The Georgia Fruit and Vegetable Growers Association (GFVGA) has joined a coalition of producers and state attorneys general to file a lawsuit against the Department of Labor (DOL), challenging new rules proposed for the H-2A program.
These new “Worker Protection Rules” are slated to go into effect in late June and will continue to make the H-2A process prohibitively expensive and exceeds authority granted to the DOL, while adding more complex regulations to the program, according to the GFVGA press release.
According to the new rules, the DOL is requiring employers to allow temporary foreign farm workers to form unions, a right not even granted to American farm workers, the GFVGA stated.

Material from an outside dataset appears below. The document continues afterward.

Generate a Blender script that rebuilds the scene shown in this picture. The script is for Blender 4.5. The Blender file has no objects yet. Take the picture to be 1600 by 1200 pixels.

The DOL claims its authority under the Immigration Reform and Control Act, though that statue does not mention the right to form unions.
“This drastic measure by the Department of Labor will be devastating for the agricultural industry, not just in Georgia but across the nation,” said Chris Butts, executive director of the GFVGA. “Our members’ farms and employees will suffer, because they cannot afford to meet this program’s unreasonable and unlawful demands. We must level the playing field for producers instead of continuing to stack the deck against them.”
Going Against the Supreme Court
Michael Marsh, president and chief executive officer of the National Council of Agricultural Employers (NCAE), who cited the Supreme Court’s June 2021 decision in Cedar Point Nursery v. Hassid, accused the DOL of “shaking their finger” at the U.S. Supreme Court. The Court upheld legislation from the National Labor Relations Act which excludes farm workers from federal protections, like forbidding an employer from firing a worker for joining or organizing a labor union.
“President Biden is once again mobilizing the bureaucracy to dismiss and override Congress when it won’t act as he wants. This time it comes at the expense of America’s farmers,” said Braden Boucek, vice president of litigation for Southeastern Legal Foundation, which represents the GFVGA. “Making a living off the land is hard enough these days without the Department of Labor granting a right to foreign workers that is denied to Americans.”